**EXERCISE INSTRUCTIONS:**
Can you transcribe the data exactly? Leave the pictures out.

**SOURCE DATA:**
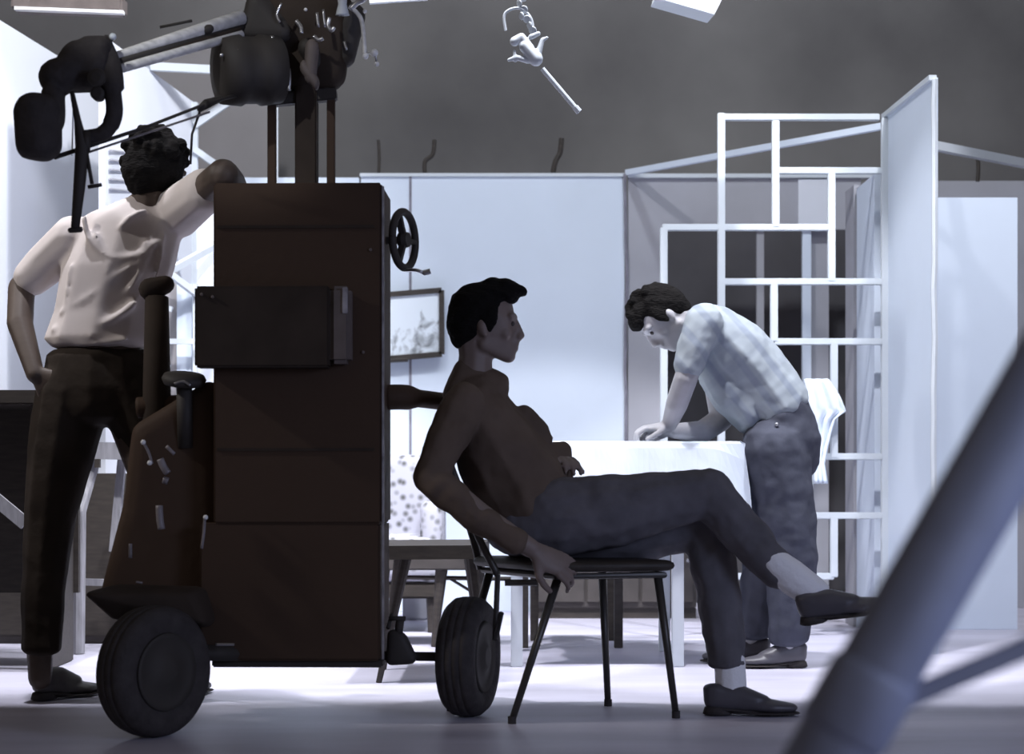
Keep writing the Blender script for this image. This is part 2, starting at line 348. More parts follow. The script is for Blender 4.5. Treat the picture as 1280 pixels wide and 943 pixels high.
# window flat with an opening
def rectx(bm, x0, x1, y0, y1, Y, d=.02): box(bm, (x0-640)*Y/F, (x1-640)*Y/F, Y, Y+d, H+(HZ-y1)*Y/F, H+(HZ-y0)*Y/F)
YW = YB
t = thing('window_flat', ((930-640)*YW/F, YW, 0), 'grey stage flat with a wide dark doorway opening, behind the bending man and lattice', 'stage flat')
bm = NB(); rectx(bm, 785, 834, 222, 764.9, YW); rectx(bm, 834, 1076, 222, 287, YW); part('canvas', bm, 'canvas_grey', t)
bm = NB(); rectx(bm, 785, 1098, 217, 222, YW-.02, .05); part('top_rail', bm, 'white', t, label='white top rail')
bm = NB(); rectx(bm, 946, 955, 284, 764, YW+.02, .03); part('post', bm, 'canvas_grey', t)
bm = NB(); rectx(bm, 1003, 1014, 284, 764, YW+.02, .03); part('post', bm, 'canvas', t)
bm = NB(); rectx(bm, 1014, 1036, 225, 764, YW+.06, .02); part('infill_panel', bm, 'canvas_grey', t, label='pale grey infill panel')
bm = NB(); rectx(bm, 998, 1036, 224, 284, YW-.01, .01); part('top_patch', bm, 'canvas_warm', t)
bm = NB(); rectx(bm, 1062, 1076, 284, 764, YW, .03); part('door_stile', bm, 'flat_grey', t)

t = thing('opening_shade_board', (P(950, 0, 9.7).x, 9.7, 0), 'dark board added to deepen the shade in the doorway opening behind the lattice', 'board')  # added dark sheet that supplies the shade inside the opening
bm = NB(); rectx(bm, 790, 1075, 240, 738, 9.7); part('board', bm, 'shade_dark', t)
bm = NB(); box(bm, P(800, 0, 9.7).x, P(1065, 0, 9.7).x, 9.7, 9.78, 0, .07); part('foot', bm, 'shade_dark', t)

# doorway reveal running back from the near flat
t = tag(link('door_reveal', (lambda b: (box(b, 1.555, 1.60, 7.72, 8.12, 0, 1.98), b)[1])(NB()), 'canvas'), 'narrow white door reveal between the lattice and the tall near flat', 'door reveal')
t2 = tag(link('door_post', (lambda b: (box(b, 1.545, 1.57, 8.14, 8.34, 0, 2.0), b)[1])(NB()), 'canvas_grey'), 'slim grey post behind the white door reveal', 'post')

# tall near flat on the right, turned almost edge on
t = thing('side_flat', (1.78, 7.2, 0), 'tall white stage flat turned nearly edge on, right of the lattice', 'stage flat')
bm = NB()
Xa, Ya, Xb, Yb_ = 1.725, 7.66, 1.60, 6.89      # far and near ends of its face
def wall_seg(bm, xa, ya, xb, yb, z0, z1, th, z1b=None):
    d = Vector((xb-xa, yb-ya, 0)).normalized(); n = Vector((-d.y, d.x, 0))*th; z1b = z1 if z1b is None else z1b
    vs = [bm.verts.new(v) for v in ((xa, ya, z0), (xb, yb, z0), (xb, yb, z1b), (xa, ya, z1))]
    vt = [bm.verts.new(v.co+n) for v in vs]
    bm.faces.new(vs); bm.faces.new(vt[::-1])
    for i in range(4): bm.faces.new((vs[i], vs[(i+1) % 4], vt[(i+1) % 4], vt[i]))
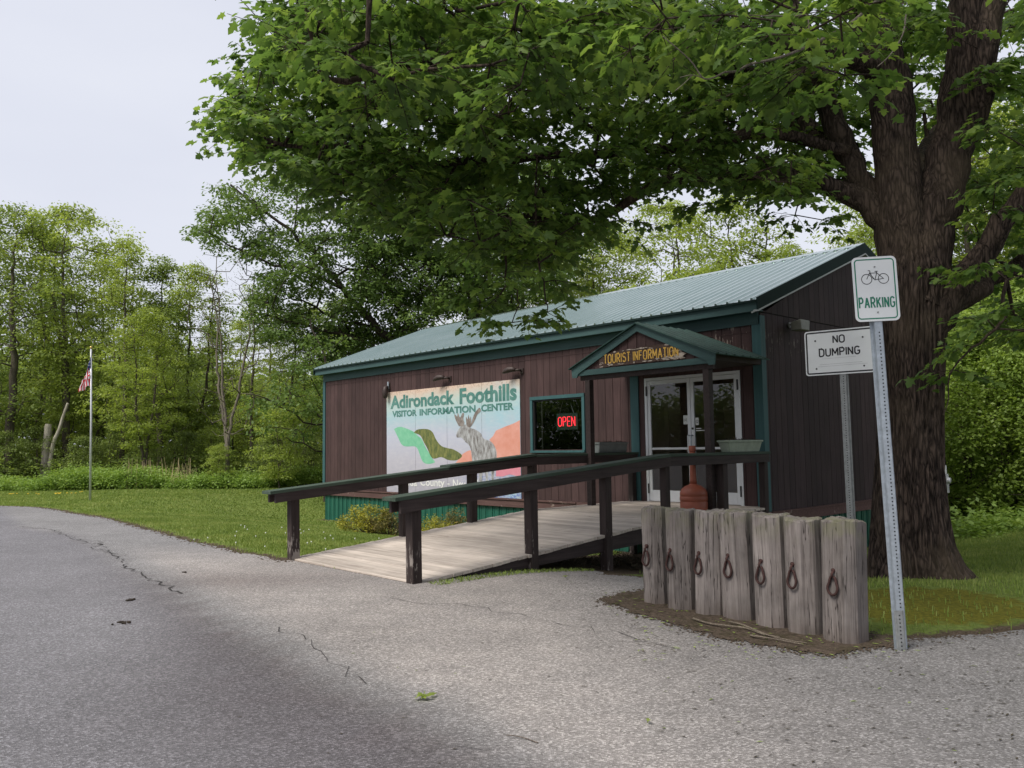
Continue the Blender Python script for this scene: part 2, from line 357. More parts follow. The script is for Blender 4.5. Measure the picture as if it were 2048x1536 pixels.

**TASK SOLUTION:**
Keep writing the Blender script for this image. This is part 2, starting at line 348. More parts follow. The script is for Blender 4.5. Treat the picture as 1280 pixels wide and 943 pixels high.
# window flat with an opening
def rectx(bm, x0, x1, y0, y1, Y, d=.02): box(bm, (x0-640)*Y/F, (x1-640)*Y/F, Y, Y+d, H+(HZ-y1)*Y/F, H+(HZ-y0)*Y/F)
YW = YB
t = thing('window_flat', ((930-640)*YW/F, YW, 0), 'grey stage flat with a wide dark doorway opening, behind the bending man and lattice', 'stage flat')
bm = NB(); rectx(bm, 785, 834, 222, 764.9, YW); rectx(bm, 834, 1076, 222, 287, YW); part('canvas', bm, 'canvas_grey', t)
bm = NB(); rectx(bm, 785, 1098, 217, 222, YW-.02, .05); part('top_rail', bm, 'white', t, label='white top rail')
bm = NB(); rectx(bm, 946, 955, 284, 764, YW+.02, .03); part('post', bm, 'canvas_grey', t)
bm = NB(); rectx(bm, 1003, 1014, 284, 764, YW+.02, .03); part('post', bm, 'canvas', t)
bm = NB(); rectx(bm, 1014, 1036, 225, 764, YW+.06, .02); part('infill_panel', bm, 'canvas_grey', t, label='pale grey infill panel')
bm = NB(); rectx(bm, 998, 1036, 224, 284, YW-.01, .01); part('top_patch', bm, 'canvas_warm', t)
bm = NB(); rectx(bm, 1062, 1076, 284, 764, YW, .03); part('door_stile', bm, 'flat_grey', t)

t = thing('opening_shade_board', (P(950, 0, 9.7).x, 9.7, 0), 'dark board added to deepen the shade in the doorway opening behind the lattice', 'board')  # added dark sheet that supplies the shade inside the opening
bm = NB(); rectx(bm, 790, 1075, 240, 738, 9.7); part('board', bm, 'shade_dark', t)
bm = NB(); box(bm, P(800, 0, 9.7).x, P(1065, 0, 9.7).x, 9.7, 9.78, 0, .07); part('foot', bm, 'shade_dark', t)

# doorway reveal running back from the near flat
t = tag(link('door_reveal', (lambda b: (box(b, 1.555, 1.60, 7.72, 8.12, 0, 1.98), b)[1])(NB()), 'canvas'), 'narrow white door reveal between the lattice and the tall near flat', 'door reveal')
t2 = tag(link('door_post', (lambda b: (box(b, 1.545, 1.57, 8.14, 8.34, 0, 2.0), b)[1])(NB()), 'canvas_grey'), 'slim grey post behind the white door reveal', 'post')

# tall near flat on the right, turned almost edge on
t = thing('side_flat', (1.78, 7.2, 0), 'tall white stage flat turned nearly edge on, right of the lattice', 'stage flat')
bm = NB()
Xa, Ya, Xb, Yb_ = 1.725, 7.66, 1.60, 6.89      # far and near ends of its face
def wall_seg(bm, xa, ya, xb, yb, z0, z1, th, z1b=None):
    d = Vector((xb-xa, yb-ya, 0)).normalized(); n = Vector((-d.y, d.x, 0))*th; z1b = z1 if z1b is None else z1b
    vs = [bm.verts.new(v) for v in ((xa, ya, z0), (xb, yb, z0), (xb, yb, z1b), (xa, ya, z1))]
    vt = [bm.verts.new(v.co+n) for v in vs]
    bm.faces.new(vs); bm.faces.new(vt[::-1])
    for i in range(4): bm.faces.new((vs[i], vs[(i+1) % 4], vt[(i+1) % 4], vt[i]))
Continue the Blender Python script for this scene: part 2, from line 357. More parts follow. The script is for Blender 4.5. Measure the picture as if it were 2048x1536 pixels.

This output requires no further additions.